Posted: 03.04.2024 17:55:04

Expert explained why Africa slipping away from Western influence

Africa is raising its head and does not want to obey the West, including because it sees that the world is no longer unipolar – as stated by Vadim Yelfimov, the Head of the Department of Social Policy and Ideology of the Academy of Public Administration under the President of the Republic of Belarus, in his talk with Alfa Radio

As programme host Vadim Shepet noted, “According to many experts, Africa is slipping away from the sphere of influence of the West.”

“It is not the West that is missing Africa, but Africa itself that is simply leaving it, whether it wants to or not. In the early 1960s, many African states gained independence and became members of the United Nations. Africa was shaken by many events at that time – for example, the murder of Patrice Lumumba. There was resistance from the former metropolises. Then, the West decided that they may ‘hang around’ for some time and, eventually, they will come back anyway, economic dependence will remain, everything will be fine, there will be the same metropolises, only called differently. African countries have gone through this terrible cycle. Besides, when they became independent, they had confrontations with each other. You know, there was a kind of euphoria of success. The understanding that the countries of the continent share the common African destiny, not of individual states, but of the whole of Africa, came to them with blood, sweat, and hard events. In one way or another, however, they felt it,” the expert commented.

According to Vadim Yelfimov, if the Soviet Union had not collapsed, Africa would have risen much earlier, “The 1990s should have been the years of Africa, and the West understood this. By the way, they then came up with a special programme: the American and British banking systems even wanted to give money, to bribe some countries, roughly speaking. However, in the late 1980s, this programme was closed. There was no sense in giving money to Africans if they had lost support from the Soviet Union or some other country.”

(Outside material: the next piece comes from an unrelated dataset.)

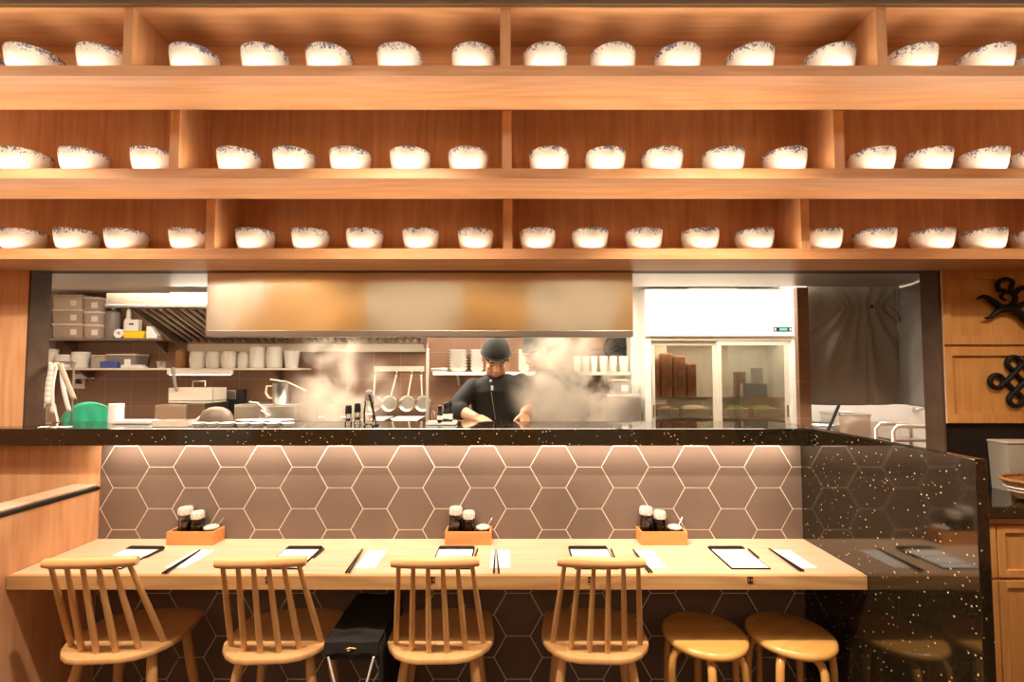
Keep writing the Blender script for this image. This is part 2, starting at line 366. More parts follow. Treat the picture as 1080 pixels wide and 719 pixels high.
# ------------------------------------------------------------------ mesh helpers
class MB:
    """collects shapes into one mesh"""
    def __init__(self): self.bm = bmesh.new(); self.mi = 0
    def _f(self, vs):
        try:
            f = self.bm.faces.new(vs); f.material_index = self.mi; return f
        except ValueError: return None
    def box(self, x0, x1, y0, y1, z0, z1, bev=0.0, seg=2):
        bm = self.bm
        x0, x1 = min(x0, x1), max(x0, x1); y0, y1 = min(y0, y1), max(y0, y1); z0, z1 = min(z0, z1), max(z0, z1)
        v = [bm.verts.new(c) for c in ((x0,y0,z0),(x1,y0,z0),(x1,y1,z0),(x0,y1,z0),(x0,y0,z1),(x1,y0,z1),(x1,y1,z1),(x0,y1,z1))]
        fs = [self._f([v[i] for i in q]) for q in ((3,2,1,0),(4,5,6,7),(0,1,5,4),(1,2,6,5),(2,3,7,6),(3,0,4,7))]
        if bev:
            es = list({e for f in fs for e in f.edges})
            r = bmesh.ops.bevel(bm, geom=es, offset=bev, segments=seg, affect='EDGES', profile=0.5)
            for f in r['faces']: f.material_index = self.mi
        return self
    def lathe(self, prof, cx=0, cy=0, cz=0, seg=32, axis='z', cap0=True, cap1=True, sx=1, sy=1):
        bm = self.bm; rings = []
        for r, h in prof:
            ring = []
            for k in range(seg):
                a = 2 * PI * k / seg
                p = Vector((r * math.cos(a) * sx, r * math.sin(a) * sy, h))
                if axis == 'y': p = Vector((p.x, -p.z, p.y))     # height goes towards -y
                if axis == 'x': p = Vector((p.z, p.x, p.y))
                ring.append(bm.verts.new(p + Vector((cx, cy, cz))))
            rings.append(ring)
        for a, b in zip(rings, rings[1:]):
            for k in range(seg): self._f([a[k], a[(k+1) % seg], b[(k+1) % seg], b[k]])
        if cap0: self._f(list(reversed(rings[0])))
        if cap1: self._f(rings[-1])
        return self
    def tube(self, pts, rad, seg=10, cap=True, flat=None):
        """round tube through pts; rad number or list; flat=(sx, sy) squashes the section"""
        bm = self.bm; pts = [Vector(p) for p in pts]; n = len(pts)
        rad = rad if isinstance(rad, (list, tuple)) else [rad] * n
        up = None; rings = []
        for i, p in enumerate(pts):
            d = (pts[min(i+1, n-1)] - pts[max(i-1, 0)]).normalized()
            if up is None:
                up = Vector((0,0,1)) if abs(d.z) < 0.9 else Vector((1,0,0))
            u = (up - d * up.dot(d)).normalized(); up = u; w = d.cross(u)
            fx, fy = flat or (1, 1)
            rings.append([bm.verts.new(p + u * math.cos(2*PI*k/seg) * rad[i] * fx + w * math.sin(2*PI*k/seg) * rad[i] * fy) for k in range(seg)])
        for a, b in zip(rings, rings[1:]):
            for k in range(seg): self._f([a[k], a[(k+1) % seg], b[(k+1) % seg], b[k]])
        if cap: self._f(list(reversed(rings[0]))); self._f(rings[-1])
        return self
    def prism(self, poly, d0, d1, axis='y', bev=0.0):
        """poly of (a,b); axis z: (x,y); axis y: (x,z); axis x: (y,z)"""
        bm = self.bm
        def P(a, b, d): return {'z': (a, b, d), 'y': (a, d, b), 'x': (d, a, b)}[axis]
        A = [bm.verts.new(P(a, b, d0)) for a, b in poly]; B = [bm.verts.new(P(a, b, d1)) for a, b in poly]
        fs = [self._f(A), self._f(list(reversed(B)))]
        n = len(poly)
        for k in range(n): fs.append(self._f([A[k], B[k], B[(k+1) % n], A[(k+1) % n]]))
        if bev:
            es = list({e for f in fs[:2] if f for e in f.edges})
            r = bmesh.ops.bevel(bm, geom=es, offset=bev, segments=2, affect='EDGES', profile=0.5)
            for f in r['faces']: f.material_index = self.mi
        return self
    def ell(self, c, r, seg=20, rings=12):
        c = Vector(c); prof = []
        bm = self.bm
        R = []
        top = bm.verts.new(c + Vector((0, 0, r[2]))); bot = bm.verts.new(c - Vector((0, 0, r[2])))
        for i in range(1, rings):
            a = PI * i / rings
            R.append([bm.verts.new(c + Vector((r[0]*math.sin(a)*math.cos(2*PI*k/seg), r[1]*math.sin(a)*math.sin(2*PI*k/seg), r[2]*math.cos(a)))) for k in range(seg)])
        for k in range(seg):
            self._f([top, R[0][k], R[0][(k+1) % seg]]); self._f([bot, R[-1][(k+1) % seg], R[-1][k]])
        for a, b in zip(R, R[1:]):
            for k in range(seg): self._f([a[k], b[k], b[(k+1) % seg], a[(k+1) % seg]])
        return self
    def grid(self, fn, nu, nv, thick=None):
        bm = self.bm
        V = [[bm.verts.new(fn(i / nu, j / nv)) for j in range(nv + 1)] for i in range(nu + 1)]
        for i in range(nu):
            for j in range(nv): self._f([V[i][j], V[i+1][j], V[i+1][j+1], V[i][j+1]])
        return self
    def rot(self, M):
        bmesh.ops.transform(self.bm, matrix=M, verts=self.bm.verts); return self
    def build(self, name, mat, parent=None, smooth=None, loc=None, solid=0.0, origin=None):
        bm = self.bm
        if origin is not None:
            bmesh.ops.translate(bm, vec=-Vector(origin), verts=bm.verts); loc = origin
        bmesh.ops.recalc_face_normals(bm, faces=bm.faces)
        me = bpy.data.meshes.new(name); bm.to_mesh(me); bm.free()
        for mm in (mat if isinstance(mat, (list, tuple)) else [mat]): me.materials.append(MATS[mm])
        o = bpy.data.objects.new(name, me); COL.objects.link(o)
        if parent: o.parent = parent
        if loc is not None: o.location = loc
        if smooth:
            for p in me.polygons: p.use_smooth = True
            me.set_sharp_from_angle(angle=math.radians(smooth))
        if solid:
            md = o.modifiers.new('solid', 'SOLIDIFY'); md.thickness = solid; md.offset = 0
        return o

def tag(o, label, cat, group=None):
    o['label'] = label; o['category'] = cat
    if group: o['group'] = group
    return o
def thing(name, label, cat, loc=(0, 0, 0), rz=0.0, group=None):
    o = bpy.data.objects.new(name, None); COL.objects.link(o); o.empty_display_size = 0.05
    o.location = loc; o.rotation_euler = (0, 0, rz)
    return tag(o, label, cat, group)
def struct(name, mb, mat, **k):
    o = mb.build(name, mat, **k); o['kind'] = 'structure'; return o
def copy_tree(o, parent=None):
    c = o.copy(); COL.objects.link(c)
    if parent: c.parent = parent
    for ch in list(o.children): copy_tree(ch, c)
    return c
ORD = ['first', 'second', 'third', 'fourth', 'fifth', 'sixth', 'seventh', 'eighth']

# ------------------------------------------------------------------ key planes
Yw = 3.41 * S                 # front of the tiled wall
Yk = 3.56 * S                 # kitchen side of that wall
YB = 5.60 * S                 # kitchen back wall
ZL = at(540, 452, 3.26 * S).z     # ledge top
ZLb = at(540, 470, 3.26 * S).z    # ledge underside
ZS = at(540, 284, Yw).z           # soffit
XL, XR = at(28, 360, Yw).x, at(994, 360, Yw).x    # opening jamb edges on the dining side
XT0, XT1 = at(105, 520, Yw).x, at(846, 520, Yw).x
ZT = at(540, 568, Yw).z       # table top
YT = at_z(540, 607, ZT).y     # table front
print('planes', Yw, Yk, YB, ZL, ZLb, ZS, XL, XR, XT0, XT1, ZT, YT)
ZC = 3.05
# ------------------------------------------------------------------ setting
struct('floor', MB().box(-4, 4, -2.6, YB + .3, -.1, 0), 'floor_wood')
struct('ceiling', MB().box(-4, 4, -2.6, Yk, ZC, ZC + .1), 'ceiling_paint')
struct('wall_left', MB().box(-4.0, -3.9, -2.6, Yw, 0, ZC), 'divider_wood')
struct('wall_right', MB().box(3.9, 4.0, -2.6, Yw, 0, ZC), 'divider_wood')
struct('wall_behind', MB().box(-4, 4, -2.7, -2.6, 0, ZC), 'gold_wood')
struct('trim_10', MB().box(-3.9, -3.86, -2.45, -1.0, 0, ZC), 'white_paint')
# pale plaster piers on the wall opposite (they mirror in the hood)
struct('trim_1', MB().box(-2.2, -1.0, -2.6, -2.55, 0, ZC), 'plaster')
struct('trim_2', MB().box(.40, 1.9, -2.6, -2.55, 0, ZC), 'plaster')
# front wall: wooden cheeks beside the opening, head above it
struct('wall_front', MB().box(-3.9, XL, Yw, Yk, 0, ZC).box(XR + .002, 3.9, Yw + .02, Yk, 0, ZC).box(XL, XR + .002, Yw, Yk, ZS + .012, ZC), 'divider_wood')
struct('trim_4', MB().box(XL, XR, Yw - .002, Yk, ZS, ZS + .012), 'dark_trim')
# brown stone jambs
struct('trim_5', MB().box(XL, XL + .012, Yw - .001, Yk, ZLb, ZS), 'brown_stone')
struct('trim_6', MB().box(XR - .012, XR, Yw - .001, Yk, 0, ZS), 'brown_stone')
# half wall carrying the ledge
struct('trim_11', MB().box(-3.9, XT0 - .0005, Yw - .0012, Yw + .0115, 0, ZLb - .0005), 'divider_wood')
half = struct('wall_counter', MB().box(XL, XT1 + .075, Yw + .012, Yk, 0, ZLb), 'brown_stone')

def hex_wall():
    mb = MB()
    px = 37.75; cx0 = at(131.2, 520, Yw).x; pitch = (at(131.2 + px, 520, Yw).x - cx0)
    s = pitch / 1.5; h = s * math.sqrt(3); zb = at(540, 514.3, Yw).z
    gap = 0.0024
    mb.mi = 1
    mb.box(XT0, XT1, Yw + .0032, Yw + .012, 0, ZLb)
    mb.mi = 0
    def clip(poly, ax, lim, sign):
        out = []
        for i in range(len(poly)):
            a, b = poly[i], poly[(i+1) % len(poly)]
            ia, ib = sign * (a[ax] - lim) >= 0, sign * (b[ax] - lim) >= 0
            if ia: out.append(a)
            if ia != ib:
                t = (lim - a[ax]) / (b[ax] - a[ax]); out.append((a[0] + t*(b[0]-a[0]), a[1] + t*(b[1]-a[1])))
        return out
    for c in range(-3, 24):
        for r in range(-12, 4):
            x = cx0 + c * pitch; z = zb + h * (r + .5) + (h / 2 if c % 2 else 0)
            poly = [(x + (s - gap*1.15) * math.cos(PI/3*k), z + (s - gap*1.15) * math.sin(PI/3*k)) for k in range(6)]
            for ax, lim, sg in ((0, XT0 + .001, 1), (0, XT1 - .001, -1), (1, .001, 1), (1, ZLb - .001, -1)):
                if len(poly) > 2: poly = clip(poly, ax, lim, sg)
            if len(poly) > 2: mb.prism(poly, Yw + .0015, Yw + .0045, 'y')
    struct('wall_tiled', mb, ['tile_face', 'grout'])
hex_wall()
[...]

Answering the host’s question of why Africa is actively raising its head right now, Vadim Yelfimov stated, “Africans see that Russia, China, and Belarus are rising, that there is support. After all, when the President of Belarus once called for the Non-Aligned Movement to become an independent global centre of political power, a very large number of African states were included there. Nevertheless, unfortunately, this slogan was not fully supported at that time, and economic conditions were not created. Belarus and Russia did not rise so much then. China was also, roughly speaking, holed up politically. It accumulated economic strength, but did not declare its political ambitions. Today, the situation has changed, and African states have very subtly grasped this. The BRICS expansion has become a kind of signal for them.”